[GOAL]: Please output exactly the lines of the material from the first through the line containing "COL = S.collection", and nothing more.

[SOURCE MATERIAL]:
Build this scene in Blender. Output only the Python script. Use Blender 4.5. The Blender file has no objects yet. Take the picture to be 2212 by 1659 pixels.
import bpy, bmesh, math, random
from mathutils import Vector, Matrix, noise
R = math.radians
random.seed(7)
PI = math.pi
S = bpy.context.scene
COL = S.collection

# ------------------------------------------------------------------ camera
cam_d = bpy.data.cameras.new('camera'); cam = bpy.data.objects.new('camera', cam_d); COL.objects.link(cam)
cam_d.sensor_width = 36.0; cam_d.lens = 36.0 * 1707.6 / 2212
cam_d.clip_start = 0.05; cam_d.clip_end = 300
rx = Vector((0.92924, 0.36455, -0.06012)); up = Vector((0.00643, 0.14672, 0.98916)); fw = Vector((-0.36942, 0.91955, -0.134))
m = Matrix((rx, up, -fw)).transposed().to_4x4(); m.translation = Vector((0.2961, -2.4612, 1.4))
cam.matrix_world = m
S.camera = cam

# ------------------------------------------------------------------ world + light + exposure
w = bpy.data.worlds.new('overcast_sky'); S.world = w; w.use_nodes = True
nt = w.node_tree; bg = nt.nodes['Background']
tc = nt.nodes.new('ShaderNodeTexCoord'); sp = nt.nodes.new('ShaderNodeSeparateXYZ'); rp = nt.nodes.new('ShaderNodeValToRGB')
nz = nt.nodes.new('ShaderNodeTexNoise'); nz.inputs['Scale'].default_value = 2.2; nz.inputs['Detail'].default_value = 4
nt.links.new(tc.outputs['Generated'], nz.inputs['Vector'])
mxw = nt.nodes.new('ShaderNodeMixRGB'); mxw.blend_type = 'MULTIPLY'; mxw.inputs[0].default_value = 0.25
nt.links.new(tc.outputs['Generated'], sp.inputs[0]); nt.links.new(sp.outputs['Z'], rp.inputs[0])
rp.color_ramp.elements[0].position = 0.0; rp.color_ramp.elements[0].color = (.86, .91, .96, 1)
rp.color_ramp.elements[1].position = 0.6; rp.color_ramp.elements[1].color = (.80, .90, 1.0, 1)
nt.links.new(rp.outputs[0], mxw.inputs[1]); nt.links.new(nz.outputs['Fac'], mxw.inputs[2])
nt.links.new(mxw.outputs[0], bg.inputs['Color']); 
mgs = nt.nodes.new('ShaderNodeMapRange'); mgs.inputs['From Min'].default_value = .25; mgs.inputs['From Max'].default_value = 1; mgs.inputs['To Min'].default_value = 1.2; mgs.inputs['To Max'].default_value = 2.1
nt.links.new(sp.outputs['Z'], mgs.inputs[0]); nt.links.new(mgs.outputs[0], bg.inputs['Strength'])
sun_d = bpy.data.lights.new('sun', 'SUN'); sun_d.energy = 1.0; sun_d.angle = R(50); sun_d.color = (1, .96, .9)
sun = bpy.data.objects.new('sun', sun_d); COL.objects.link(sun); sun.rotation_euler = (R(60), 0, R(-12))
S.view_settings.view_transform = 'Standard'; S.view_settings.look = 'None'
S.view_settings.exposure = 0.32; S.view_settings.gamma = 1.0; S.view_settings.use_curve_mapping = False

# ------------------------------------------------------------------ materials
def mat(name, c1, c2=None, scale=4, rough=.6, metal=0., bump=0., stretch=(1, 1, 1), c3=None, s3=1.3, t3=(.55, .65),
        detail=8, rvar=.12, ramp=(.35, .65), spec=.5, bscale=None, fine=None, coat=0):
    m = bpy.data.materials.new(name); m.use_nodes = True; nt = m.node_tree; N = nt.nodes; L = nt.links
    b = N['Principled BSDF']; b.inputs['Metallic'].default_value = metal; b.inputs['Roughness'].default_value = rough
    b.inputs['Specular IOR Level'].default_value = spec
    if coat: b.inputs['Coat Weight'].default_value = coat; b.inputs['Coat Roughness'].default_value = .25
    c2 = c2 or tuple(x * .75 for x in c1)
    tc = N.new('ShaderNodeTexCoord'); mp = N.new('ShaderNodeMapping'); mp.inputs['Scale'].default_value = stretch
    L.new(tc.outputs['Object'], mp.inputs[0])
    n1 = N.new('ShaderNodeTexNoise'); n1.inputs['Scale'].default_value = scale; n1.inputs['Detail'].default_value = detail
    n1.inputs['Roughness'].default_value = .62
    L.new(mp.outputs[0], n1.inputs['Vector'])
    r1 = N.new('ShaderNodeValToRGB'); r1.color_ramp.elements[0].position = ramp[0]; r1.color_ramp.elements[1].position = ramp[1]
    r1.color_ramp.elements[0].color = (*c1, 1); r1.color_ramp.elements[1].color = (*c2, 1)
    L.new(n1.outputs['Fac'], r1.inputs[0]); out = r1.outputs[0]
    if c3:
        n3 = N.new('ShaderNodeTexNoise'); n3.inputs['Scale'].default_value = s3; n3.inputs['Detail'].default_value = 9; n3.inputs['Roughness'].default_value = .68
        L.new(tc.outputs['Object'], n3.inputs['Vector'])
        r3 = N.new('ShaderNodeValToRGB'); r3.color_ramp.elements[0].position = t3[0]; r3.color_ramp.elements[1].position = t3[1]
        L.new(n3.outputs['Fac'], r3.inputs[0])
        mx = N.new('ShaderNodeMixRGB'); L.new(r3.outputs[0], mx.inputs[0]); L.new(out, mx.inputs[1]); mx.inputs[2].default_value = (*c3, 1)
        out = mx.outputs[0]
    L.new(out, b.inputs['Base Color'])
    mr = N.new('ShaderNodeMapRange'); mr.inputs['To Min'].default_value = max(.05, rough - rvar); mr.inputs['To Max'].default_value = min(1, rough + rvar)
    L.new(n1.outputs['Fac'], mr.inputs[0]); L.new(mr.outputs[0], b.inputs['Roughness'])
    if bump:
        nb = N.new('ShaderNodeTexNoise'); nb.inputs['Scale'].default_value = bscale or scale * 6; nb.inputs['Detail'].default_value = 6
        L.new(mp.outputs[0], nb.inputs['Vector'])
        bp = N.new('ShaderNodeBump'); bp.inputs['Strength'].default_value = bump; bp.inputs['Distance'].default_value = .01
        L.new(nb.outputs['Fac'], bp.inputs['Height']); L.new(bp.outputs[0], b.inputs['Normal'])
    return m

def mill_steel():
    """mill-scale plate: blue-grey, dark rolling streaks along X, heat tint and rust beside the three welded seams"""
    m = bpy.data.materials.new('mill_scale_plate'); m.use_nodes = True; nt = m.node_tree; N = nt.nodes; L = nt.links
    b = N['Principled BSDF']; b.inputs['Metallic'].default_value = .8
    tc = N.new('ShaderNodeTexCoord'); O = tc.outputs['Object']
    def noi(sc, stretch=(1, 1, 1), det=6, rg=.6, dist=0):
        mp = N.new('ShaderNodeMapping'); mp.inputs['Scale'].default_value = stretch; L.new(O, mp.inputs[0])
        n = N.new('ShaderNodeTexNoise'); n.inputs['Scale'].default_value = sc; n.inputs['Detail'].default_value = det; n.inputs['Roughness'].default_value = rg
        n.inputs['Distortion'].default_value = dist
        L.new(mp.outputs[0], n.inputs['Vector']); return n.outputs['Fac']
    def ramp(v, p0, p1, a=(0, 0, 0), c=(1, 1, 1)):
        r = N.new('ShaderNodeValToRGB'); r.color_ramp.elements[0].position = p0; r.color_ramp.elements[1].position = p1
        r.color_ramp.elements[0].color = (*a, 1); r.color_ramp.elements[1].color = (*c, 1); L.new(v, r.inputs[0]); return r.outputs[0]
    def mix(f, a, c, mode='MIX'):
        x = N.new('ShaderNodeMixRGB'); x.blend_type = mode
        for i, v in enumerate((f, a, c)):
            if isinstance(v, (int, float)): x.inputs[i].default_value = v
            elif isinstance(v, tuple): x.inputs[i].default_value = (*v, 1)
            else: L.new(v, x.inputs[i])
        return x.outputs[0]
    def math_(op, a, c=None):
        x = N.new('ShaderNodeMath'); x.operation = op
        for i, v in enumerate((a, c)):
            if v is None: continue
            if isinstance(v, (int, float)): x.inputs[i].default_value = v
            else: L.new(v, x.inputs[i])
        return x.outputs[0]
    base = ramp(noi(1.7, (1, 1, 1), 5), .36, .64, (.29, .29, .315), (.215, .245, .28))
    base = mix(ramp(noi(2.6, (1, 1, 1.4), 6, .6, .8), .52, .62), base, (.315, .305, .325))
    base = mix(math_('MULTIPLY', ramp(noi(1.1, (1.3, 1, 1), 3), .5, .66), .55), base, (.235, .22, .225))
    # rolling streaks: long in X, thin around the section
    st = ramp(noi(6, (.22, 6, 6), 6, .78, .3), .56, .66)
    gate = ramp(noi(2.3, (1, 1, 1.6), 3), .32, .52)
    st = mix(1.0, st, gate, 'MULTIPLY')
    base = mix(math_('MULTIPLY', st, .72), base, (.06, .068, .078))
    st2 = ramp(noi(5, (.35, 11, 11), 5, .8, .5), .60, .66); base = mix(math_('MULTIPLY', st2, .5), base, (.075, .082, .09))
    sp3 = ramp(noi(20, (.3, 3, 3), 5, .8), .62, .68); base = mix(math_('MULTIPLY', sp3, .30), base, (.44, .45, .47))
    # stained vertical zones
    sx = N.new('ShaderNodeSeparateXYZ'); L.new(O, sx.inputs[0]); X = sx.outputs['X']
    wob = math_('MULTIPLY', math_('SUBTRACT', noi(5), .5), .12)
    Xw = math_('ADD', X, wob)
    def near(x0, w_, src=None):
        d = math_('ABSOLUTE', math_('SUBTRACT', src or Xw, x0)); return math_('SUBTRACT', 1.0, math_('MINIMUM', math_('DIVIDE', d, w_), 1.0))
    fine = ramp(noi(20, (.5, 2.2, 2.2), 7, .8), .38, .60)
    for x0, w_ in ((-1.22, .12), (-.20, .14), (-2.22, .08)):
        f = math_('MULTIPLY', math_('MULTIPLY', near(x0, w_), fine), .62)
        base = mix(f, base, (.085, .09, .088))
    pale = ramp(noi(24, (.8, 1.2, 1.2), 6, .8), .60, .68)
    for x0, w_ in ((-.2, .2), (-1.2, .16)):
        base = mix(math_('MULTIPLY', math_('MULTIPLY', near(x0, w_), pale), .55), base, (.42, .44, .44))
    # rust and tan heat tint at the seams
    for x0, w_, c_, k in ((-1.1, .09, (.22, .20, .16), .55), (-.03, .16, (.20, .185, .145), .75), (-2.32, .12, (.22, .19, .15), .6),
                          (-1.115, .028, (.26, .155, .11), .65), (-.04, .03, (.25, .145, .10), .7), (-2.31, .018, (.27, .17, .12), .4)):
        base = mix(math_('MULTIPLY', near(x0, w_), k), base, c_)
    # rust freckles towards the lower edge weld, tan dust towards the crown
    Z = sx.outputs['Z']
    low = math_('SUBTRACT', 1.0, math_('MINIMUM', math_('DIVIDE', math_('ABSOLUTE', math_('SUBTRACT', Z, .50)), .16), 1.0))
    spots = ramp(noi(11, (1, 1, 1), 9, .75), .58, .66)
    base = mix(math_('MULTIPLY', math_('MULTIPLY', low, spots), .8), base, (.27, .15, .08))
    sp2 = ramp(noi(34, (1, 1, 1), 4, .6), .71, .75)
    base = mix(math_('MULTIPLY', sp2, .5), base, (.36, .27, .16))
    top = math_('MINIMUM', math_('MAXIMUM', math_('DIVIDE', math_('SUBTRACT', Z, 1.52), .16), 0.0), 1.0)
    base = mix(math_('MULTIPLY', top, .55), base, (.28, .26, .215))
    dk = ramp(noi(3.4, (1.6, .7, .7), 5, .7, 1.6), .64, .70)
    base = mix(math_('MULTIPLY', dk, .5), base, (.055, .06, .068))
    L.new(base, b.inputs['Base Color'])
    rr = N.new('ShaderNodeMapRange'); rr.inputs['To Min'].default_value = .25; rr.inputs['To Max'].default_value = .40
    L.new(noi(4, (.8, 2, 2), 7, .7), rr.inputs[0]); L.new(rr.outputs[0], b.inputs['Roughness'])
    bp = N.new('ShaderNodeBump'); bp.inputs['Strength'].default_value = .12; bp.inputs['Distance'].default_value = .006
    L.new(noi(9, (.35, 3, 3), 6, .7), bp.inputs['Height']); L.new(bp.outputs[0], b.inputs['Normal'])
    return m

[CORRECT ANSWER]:
Build this scene in Blender. Output only the Python script. Use Blender 4.5. The Blender file has no objects yet. Take the picture to be 2212 by 1659 pixels.
import bpy, bmesh, math, random
from mathutils import Vector, Matrix, noise
R = math.radians
random.seed(7)
PI = math.pi
S = bpy.context.scene
COL = S.collection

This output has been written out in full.